FONTANA: I think it’s another possibility in the same way that Netflix is now another possibility. I don’t think there has to be one model over the other. I will say the upside of it is that we did not have to deal with an American entity, and so Borgia never had to carry the weight of any of the American preconceived notions of what the show would be. That being said, the downside of it is that when you have this patchwork quilt of a German studio, a German network, a French studio, a French network, an Italian network, a Spanish network, and then 55 other people, you do start to feel like you’re trying to get something past the United States Congress! I’m not talking creatively, because creatively they handled it really well. They gave very few notes and they gave them very respectfully. And nine times out of ten they were terrific notes. What I’m talking about is the financial aspect, getting the show picked up. It was such a hit after the first season and it took so long to get the pickup for the second season. In America the show would have been picked up two episodes in, if not after the first episode. So I don’t think they’re quite as comfortable with this co-production.
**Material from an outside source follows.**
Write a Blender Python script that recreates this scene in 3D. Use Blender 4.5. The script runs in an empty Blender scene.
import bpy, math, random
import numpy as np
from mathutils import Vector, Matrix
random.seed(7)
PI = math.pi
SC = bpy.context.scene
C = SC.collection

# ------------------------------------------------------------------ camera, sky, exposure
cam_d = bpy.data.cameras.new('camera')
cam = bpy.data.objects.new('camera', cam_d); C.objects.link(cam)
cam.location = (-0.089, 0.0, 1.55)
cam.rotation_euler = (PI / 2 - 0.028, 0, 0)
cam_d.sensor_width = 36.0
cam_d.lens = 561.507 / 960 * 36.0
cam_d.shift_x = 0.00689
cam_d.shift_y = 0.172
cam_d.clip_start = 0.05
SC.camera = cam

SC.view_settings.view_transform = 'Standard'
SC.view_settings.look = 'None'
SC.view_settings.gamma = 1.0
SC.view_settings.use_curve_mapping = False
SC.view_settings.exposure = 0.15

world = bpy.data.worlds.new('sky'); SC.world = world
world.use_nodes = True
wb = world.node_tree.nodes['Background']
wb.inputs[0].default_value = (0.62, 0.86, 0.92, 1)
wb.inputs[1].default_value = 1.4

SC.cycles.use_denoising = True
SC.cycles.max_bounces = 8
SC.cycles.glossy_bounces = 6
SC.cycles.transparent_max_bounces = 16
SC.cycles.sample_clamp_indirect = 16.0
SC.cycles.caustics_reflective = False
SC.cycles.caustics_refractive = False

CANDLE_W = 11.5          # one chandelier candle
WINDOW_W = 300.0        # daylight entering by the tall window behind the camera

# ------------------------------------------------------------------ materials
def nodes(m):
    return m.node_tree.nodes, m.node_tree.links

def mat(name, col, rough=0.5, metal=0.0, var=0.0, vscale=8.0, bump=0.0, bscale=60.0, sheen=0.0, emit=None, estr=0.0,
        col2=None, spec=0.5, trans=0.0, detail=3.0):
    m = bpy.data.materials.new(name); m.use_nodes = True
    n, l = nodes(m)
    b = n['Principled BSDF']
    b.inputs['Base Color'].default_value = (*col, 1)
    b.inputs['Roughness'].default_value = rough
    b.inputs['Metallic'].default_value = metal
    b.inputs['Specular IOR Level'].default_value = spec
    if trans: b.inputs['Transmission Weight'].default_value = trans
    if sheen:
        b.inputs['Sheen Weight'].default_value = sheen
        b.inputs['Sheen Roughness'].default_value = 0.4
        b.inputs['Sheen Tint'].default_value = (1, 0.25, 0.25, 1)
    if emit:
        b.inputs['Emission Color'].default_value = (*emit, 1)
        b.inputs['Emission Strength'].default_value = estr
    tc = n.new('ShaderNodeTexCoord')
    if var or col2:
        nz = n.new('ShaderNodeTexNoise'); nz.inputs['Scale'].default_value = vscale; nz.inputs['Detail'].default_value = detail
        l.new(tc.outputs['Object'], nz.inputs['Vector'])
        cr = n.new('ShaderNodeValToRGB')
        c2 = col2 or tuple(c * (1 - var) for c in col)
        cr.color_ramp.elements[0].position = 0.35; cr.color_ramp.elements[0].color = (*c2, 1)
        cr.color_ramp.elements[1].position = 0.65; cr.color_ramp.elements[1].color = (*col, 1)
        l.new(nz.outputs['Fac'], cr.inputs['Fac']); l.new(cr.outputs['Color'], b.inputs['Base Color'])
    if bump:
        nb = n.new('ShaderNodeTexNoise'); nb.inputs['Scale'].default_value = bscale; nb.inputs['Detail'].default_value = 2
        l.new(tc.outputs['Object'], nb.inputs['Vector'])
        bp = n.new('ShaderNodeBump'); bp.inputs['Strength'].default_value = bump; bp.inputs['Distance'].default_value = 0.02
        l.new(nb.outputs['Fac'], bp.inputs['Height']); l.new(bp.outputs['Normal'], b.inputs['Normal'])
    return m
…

I jokingly say, now having spent two years with the French and the Germans, I know why there were two world wars! Not that they are enemies, but there’s a lot of positioning going on. I so respect all the players, and the truth of it is that they all are coming from the right place. It’s not like they’re behaving badly. They’re just behaving the way that they behave, because they’re all used to being the boss and now they have to share.
 
WS: They have the baggage of the “Euro-pudding,” the co-production formula used in the ’90s: we need a French director, a German actor, a British writer, and the creative was the last consideration.
FONTANA: Yes, which is interesting because there was none of that in Borgia. I would potentially have used more American directors, and the only reason that I wanted to use some American actors is there are a lot of actors that I love that I would just have loved to put in the show. But the counterpoint to that, and I’m going to get myself in a huge amount of trouble right now, is the Canadian model, which is the opposite of that: 92.7 percent has to be Canadian. I find that the rules for Canadian content were totally justified because Canadians have been taken advantage of by American companies time and time again. But it’s restrictive creatively. There are so many talented people in Canada, but [one should not] be forced to use somebody as opposed to being able to say, I want the best person. Sometimes the best person is Canadian, sometimes the second-best person is Canadian. That’s when you start to think, “Oh, Jesus, this is not the best that we could do.” And that’s been very frustrating for me. I’m very proud of Copper, but I think that we have had to cut corners some places to fit this Canadian content model that I feel like was not set up by people who actually work in the industry.